I found myself involved and engaged personally in the story. The story line was compelling. It reflects the difficulties that many of the people in my own family have faced growing up and catches their plight, their struggles, and their willingness to seek help and grow. They do not give up easily at all and gradually learn to cope with many societal pressures and the dysfunction in modern western society. Emelie O'Hara does a wonderful job in playing the role of Cherry, a struggling 16 year old.
The Ritchie Boys (2004)
The story of brave refugees who left Germany before the beginning of WWII and aided their new adopted country by gathering intelligence after the Normandy Invasion.

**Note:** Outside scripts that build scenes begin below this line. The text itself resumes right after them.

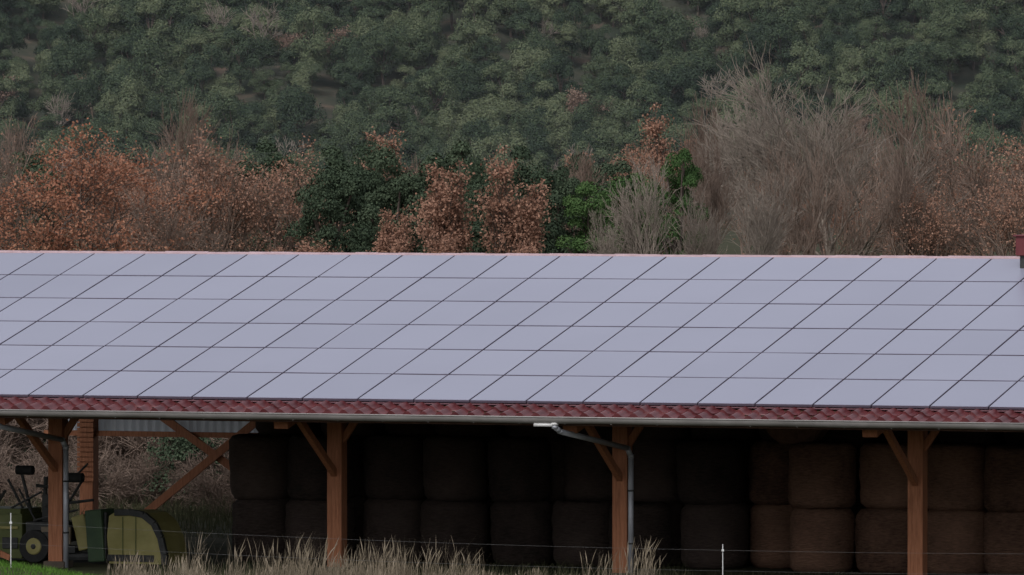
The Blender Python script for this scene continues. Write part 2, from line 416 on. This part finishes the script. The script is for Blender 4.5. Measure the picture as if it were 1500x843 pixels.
def tree_mesh(name,w,h,nch,spread,up,seed,bark,leafm=None,per=0,lsize=.14,blob=.3,trunk=.35,minr=.012,cl=.85,thick=.028):
    R=random.Random(seed); r=np.random.default_rng(seed); segs=[];tips=[]
    grow(segs,tips,np.zeros(3),np.array([0,0,1.]),h*trunk,h*thick,0,nch,spread,up,R)
    T=np.array(tips); mxz=np.percentile(T[:,2],99.5); wx=np.percentile(np.abs(T[:,:2]),97)
    sc=np.array([w/2/wx,w/2/wx,h/mxz])
    segs=[(a*sc,b*sc,max(ra,minr),max(rb,minr*.8)) for a,b,ra,rb in segs]; T=T*sc
    V,F=tubes(segs); mi=np.zeros(len(F)); mats=[bark]
    if leafm:
        keep=r.uniform(size=len(T))<cl; T=T[keep]
        C=np.repeat(T,per,axis=0)+r.normal(0,blob,(len(T)*per,3))*np.array([1,1,.7]); C=C[C[:,2]>.4]
        V2,F2=leaves(C,r.normal(size=C.shape)+np.array([0,0,.5]),lsize,r)
        F2=F2+len(V); V=np.vstack([V,V2]); F=np.vstack([F,F2]); mi=np.concatenate([mi,np.ones(len(F2))]); mats.append(leafm)
    return np_mesh(name,V,F,mats,mi)
def ever_mesh(name,w,h,n,nl,lsize,leafm,seed,lr=(.16,.3),base=.25,nj=.35,flat=.85):
    r=np.random.default_rng(seed); Cs=[];Ns=[]; L=[]
    while len(L)<nl:
        q=r.uniform(-1,1,3); d=np.linalg.norm(q)
        if .35<d<.95 and q[2]>-.75: L.append(q)
    L=np.array(L)
    cen=np.column_stack([L[:,0]*w*.40,L[:,1]*w*.40,h*(base+(1-base)*(.5+L[:,2]*.46))])
    rad=r.uniform(*lr,nl)*w; k=n//nl
    for c,ra in zip(cen,rad):
        d=r.normal(size=(k,3)); d[:,2]=np.abs(d[:,2])-.35*r.uniform(size=k); d/=np.linalg.norm(d,axis=1,keepdims=True)
        bump=1+.16*np.sin(d[:,0]*9+c[0]*5)*np.sin(d[:,1]*9+c[1]*7)*np.sin(d[:,2]*8+c[2]*3)
        q=ra*bump*r.uniform(.6,1.15,k)**.7
        Cs.append(c+d*q[:,None]*np.array([1,1,flat])); Ns.append(d+np.array([0,0,.25])+r.normal(0,nj,(k,3)))
    C=np.vstack(Cs);N=np.vstack(Ns); z=h/np.percentile(C[:,2],99.7); C[:,2]*=z; cen[:,2]*=z
    segs=[]
    top=np.array([r.normal(0,.2),r.normal(0,.2),h*.5]); segs.append((np.array([0,0,-1.]),np.zeros(3),h*.035,h*.03)); segs.append((np.zeros(3),top,h*.03,h*.018))
    for c in cen[:12]: segs.append((top*r.uniform(.6,1),c,h*.014,h*.006))
    V,F=tubes(segs,5); V2,F2=leaves(C,N,lsize,r); F2=F2+len(V)
    return np_mesh(name,np.vstack([V,V2]),np.vstack([F,F2]),[BARK,leafm],np.concatenate([np.zeros(len(F)),np.ones(len(F2))]))
def put(name,me,x,y,rot=None,s=1,parent=None,z=None):
    o=bpy.data.objects.new(name,me); scene.collection.objects.link(o)
    o.location=(x,y,terr(x,y)-.05 if z is None else z); o.rotation_euler=(0,0,random.uniform(0,6.28) if rot is None else rot)
    o.scale=(s,s,s) if not isinstance(s,tuple) else s
    if parent: o.parent=parent
    return o
HILL=leafmat('holm_oak_far',[(.026,.042,.028),(.050,.074,.043),(.084,.108,.060),(.13,.152,.088)],.5,.72)
HILLB=leafmat('rusty_far',[(.15,.10,.08),(.23,.155,.12),(.29,.205,.16)],.8,.3)
EVER=leafmat('holm_oak_near',[(.026,.040,.027),(.048,.070,.042),(.08,.105,.065)],.9,.3)
BRIGHT=leafmat('ivy_green',[(.032,.065,.022),(.05,.098,.032),(.08,.135,.048)],1.0,.3)
RUST=leafmat('oak_rust',[(.18,.080,.052),(.31,.135,.085),(.42,.225,.145)],.8,.15,.2)
PINK=leafmat('oak_pinkish',[(.20,.11,.08),(.33,.185,.13),(.44,.27,.20)],.8,.15,.2)

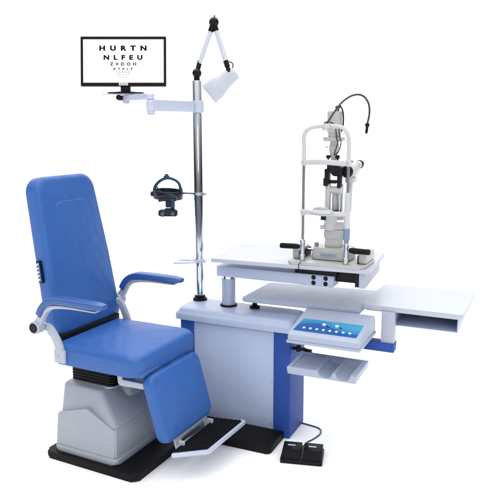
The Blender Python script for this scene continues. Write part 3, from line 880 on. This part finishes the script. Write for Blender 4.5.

I watched this wonderful and illuminating documentary about hundreds and perhaps thousands of young refugees from Germany and France in the later 1930's. They returned in the Normandy invasion time period to aid the U.S Army by interrogating prisoners and working with civilians in the war shattered countries to get government and services up and going again. There is a great deal of documentary film here and the story is told by several young men who went. They became successful businessmen, judges, ambassadors. and professors and artists. The experience enriched all of their lives and many of them who trained at Camp Ritchie became lifelong friends. I watched the movie on Netflix and rated it a five because it seemed so well done and told the mens' stories with such emotional and sometimes wrenching truth, and even humor.